> > I should also point out that in the future, it may become very
> > important to be able to distinguish official email from Mozilla as a
> > project, versus someone who is affiliated with Mozilla (as paid staff
> > or not).
> 
> Email always comes from a person, it never comes from an organization
> (at least, I hope Mozilla will never even attempt to be that
> impersonal!). I do not think there will be a problem distinguishing
> summit announcements from e.g. IETF contributions (which are always
> individual), even if both come from @mozilla.org email addresses.

We have at least one product that requires email verification flow (Persona) 
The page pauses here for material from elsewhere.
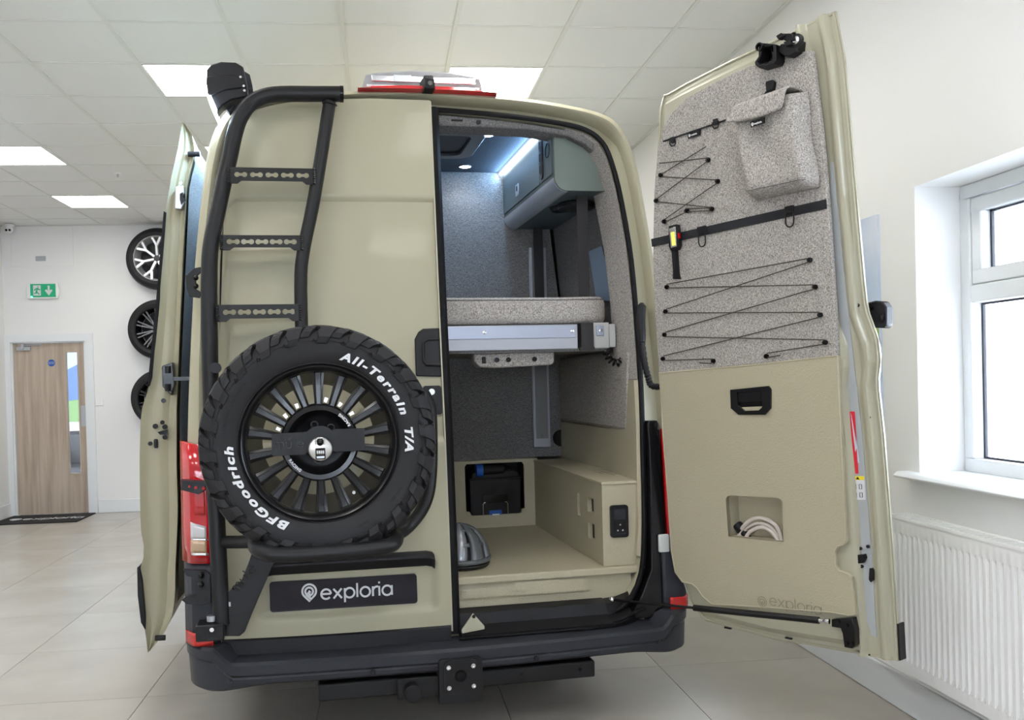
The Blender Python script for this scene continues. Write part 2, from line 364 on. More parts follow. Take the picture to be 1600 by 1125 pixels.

and there's also a payments API (https://wiki.mozilla.org/Apps/ID_and_Payments, 
https://wiki.mozilla.org/WebAPI/WebPayment). The email verification flow 
already involves mail that is from a service, not from a person. I could 
imagine that the payments API might involve email that's similar. That's not 
being impersonal -- that's using the communication model that everyone already 
understands from things like Paypal and bank email notifications.

Besides that issue, I still don't think that foo.com and foo.org addresses 
still make sense simultaneously for any protocol, including mail. Otherwise, 
many domains wouldn't redirect from one to the other (including ours), and 
resolv.conf wouldn't support search directives. We shouldn't try to create a 
distinction artificially and expect people to understand it.